On the plus side, there will be millions upon millions of nudie pics.
(Score: 1) by computersareevil on Wednesday April 16 2014, @04:49PM
> On the plus side, there will be millions upon millions of nudie pics.
So the anti-pr0n forces will have successfully reduced it from the billions upon billions we have now?
(Score: 2) by Grishnakh on Sunday April 13 2014, @05:18PM
What will the typical office environment look like in the future? I think it's safe to assume the typical office space is going to look like what many corporations today have started to institute: totally open work areas with no cubicles or offices (except for the executives). Everyone will sit at big, open tables in a large, open room, so everyone can see what's on your computer monitor. Wearing headphones will be disallowed, as this hinders collaboration. Bosses will come around every couple of minutes and ask you how you're doing, even if you're in the middle of trying to debug an intricate code problem. Your personal stuff will be kept in a small, roll-around "locker" that you'll move to your new workstation each day, as no one has an assigned seat, and it's first-come-first-served. Intel is pioneering this approach today.

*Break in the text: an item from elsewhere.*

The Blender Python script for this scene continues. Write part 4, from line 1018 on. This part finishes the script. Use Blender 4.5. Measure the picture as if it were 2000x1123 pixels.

On top of this, there will be cameras all over to check on people. There will be cameras at the bathroom entrances, to see how much time you spend there. Facial recognition software will be used to automate this, and employees who take too many bathroom breaks will be reprimanded or terminated on the spot. Companies like Extron Electronics [extron.com] are leading the field this way, with HR constantly monitoring employees' bathroom trips, and also making sure they clock in promptly by 8AM and leave no later than 5PM, with a 1-hour mandated lunch. Don't believe me? Check the reviews on Glassdoor [glassdoor.com].
So if you're the kind of person who values privacy and needs quiet to concentrate, don't bother getting into software development, or really any office job in the near future.
(Score: 2) by maxwell demon on Sunday April 13 2014, @05:51PM
Empty.
The Tao of math: The numbers you can count are not the real numbers.